Pelos destroços da noite anterior
Tudo vem da música. É a música que nos faz mexer. Seja num jogo de snooker com armas secretas, ao ritmo de um kizomba manhoso - depois admiram-se que eu perca os jogos... -, seja a um balcão elegante, ao som do jazz, a beber "bebidas com duas bolinhas" (ginja) e a comer "azeitonas marroquinas" (errrr... ginja).

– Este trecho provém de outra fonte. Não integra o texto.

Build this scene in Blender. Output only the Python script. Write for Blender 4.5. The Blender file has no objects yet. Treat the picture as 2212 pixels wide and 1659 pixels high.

A forma como a música chega até nós também importa e condiciona toda a maneira de senti-la e de nos emocionarmos com ela. Uma música contemporânea, limpinha e banal que passa no auto-rádio é diferente de um álbum da colecção pessoal, escolhido ao fim da tarde de chuva - escolho o Emoh, do Lou Barlow, que muita e boa companhia me tem feito ultimamente (um dia destes, escrevo sobre o Emoh e sobre o Barlow) -, enquanto comemos castanha de cajú e tentamos perceber como é que se acumulou tanta loiça suja um pouco por toda a cozinha (ele há coisas...). E esta audição é substancialmente diferente daquela que nos surpreende, por exemplo, quando entramos num bar que desconhecemos, num sítio que desconhecemos, cheio de gente que desconhecemos e começa a passar uma música daquelas que faz parte da nossa colecção pessoal. Então, prestamos muito mais atenção àquela faixa que, de tão familiar, já nos passaria despercebida numa audição caseira. Porém, neste bar do desconhecido, a música ganha a força e a vitalidade das primeiras audições e somos capazes de nos alhear de tudo o que está à volta só para a ouvir bem. Por mais que lhe saibamos todas as curvas e dinâmicas.
Agora, diferente mesmo - especial, diria - é ouvir qualquer coisa de irreconhecível, praticamente indecifrável, debitada pelos primórdios da tecnologia. Um gramofone ao fim da noite, um prodígio do bom gosto e do engenho, cantando uma música sem etiqueta a velocidades variáveis. É preciso é dar à manivela.